Com acesso a um smartphone usado por três homens britânicos, que se associaram ao Estado Islâmico (EI), e foram para a guerra na Síria, um jornalista da BBC investigou as razões que os levaram a ingressar por este caminho.
Estima-se que 900 pessoas já deixaram o Reino Unido para aderir à organização extremista ou a outros grupos semelhantes.
O grupo que se auto-denomina Estado Islâmico foi responsável por cerca de 14 mil mortes. Até hoje, muitos britânicos que foram lutar pelo EI permanecem desaparecidos.
No rescaldo da guerra na Síria, onde o grupo tem forte atuação, um sírio que trabalhou para o jornal britânico Sunday Times conseguiu um disco rígido que continha arquivos de um smartphone.

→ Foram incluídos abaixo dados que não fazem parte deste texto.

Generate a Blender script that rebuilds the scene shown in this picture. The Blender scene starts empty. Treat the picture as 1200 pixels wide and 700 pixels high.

As fotos, vídeos e capturas de ecrã retratam a vida de homens britânicos que deixaram as suas casas e cruzaram continentes para combater ao lado dos insurgentes.
Um desses casos é o de Choukri Ellekhlifi. O jovem cresceu em Londres e esteve envolvido em crimes violentos antes de ingressar no EI. Aos 22 anos, a sua vida acabou na Síria.
Um vídeo ao qual o jornalista da BBC teve acesso mostra Choukri no norte da Síria: um jovem cheio de exuberância, que se diverte dar uma cambalhota na piscina.
O registo podia representar um momento das férias de qualquer jovem pelo mundo fora, mas, neste caso, Choukri fazia algo de muito diferente: posava com uma arma.
Mais tarde, Choukri foi filmado a fazer uma paródia de comentários sobre a natureza no estilo do naturalista britânico David Attenborough (famoso por emprestar a voz a programas sobre história natural).
Em outra situação, mostra o jovem a participar num treino com armas.
Segundo a BBC, os vídeos online do EI costumavam ser semelhantes a filmes. Fazem até referência à cultura popular, incluindo a videojogos violentos que são famosos, de acordo com o acadêmico Javier Lesaca, que estudou mais de 1,5 mil vídeos de propaganda do grupo.
Mas esse conteúdo oferece uma visão diferente da vida no chamado califado.
Por sua vez, também Mehdi Hassan, outro jovem britânico, aparece em vídeos do Estado Islâmico.
Ao contrário de Choukri, este jovem não estava envolvido em crimes antes de entrar para o EI.
Mehdi trocou a sua vida em Portsmouth, no sul da Inglaterra, por uma morte prematura na Síria. A sua mãe explicou que Mehdi fazia parte de uma “família trabalhadora e de classe média” e disse que o viu mudar repentinamente no ano em que recebeu os resultados das provas do Ensino Médio.
Mehdi havia estudado numa escola particular católica e tirado boas notas, mas queria ser o melhor da turma. Segundo a sua mãe, foi no ano em que o jovem estudou mais para aperfeiçoar as suas notas, que a sua visão do mundo mudou.
A mudança de perspetiva está documentada nas redes sociais de Mehdi. No início, o seu perfil online não chamava a atenção, porém, ao longo de poucas semanas começou a partilhar mais sobre as aulas do Alcorão (livro sagrado do Islamismo) e sobre a sua visão da política internacional.
Poucos meses depois, Mehdi foi capturado por câmaras de segurança no aeroporto a caminho da Síria.
A partir daí, continuou a partilhas imagens e vídeos nas redes sociais, conduzindo sessões de perguntas e respostas para todos os interessados em seguir o seu caminho. O recrutado se tornou, então, recrutador.
Nafees Hamid, um neurocientista que estudou os cérebros de extremistas violentos, acredita que ter crenças desafiadas por colegas é a chave para a desradicalização.
Ao longo do tempo em que esteve na Síria, Mehdi manteve o contacto com familiares e amigos em Portsmouth. No entanto, o jovem britânico nunca voltou para casa. Morreu na Síria, perto da fronteira com a Turquia, sendo que a sua localização final sugere que poderia estar a preparar-se para deixar o EI para trás.
Acredita-se que todos os homens que aparecem nos vídeos já estão mortos. Muitos outros continuam desaparecidos.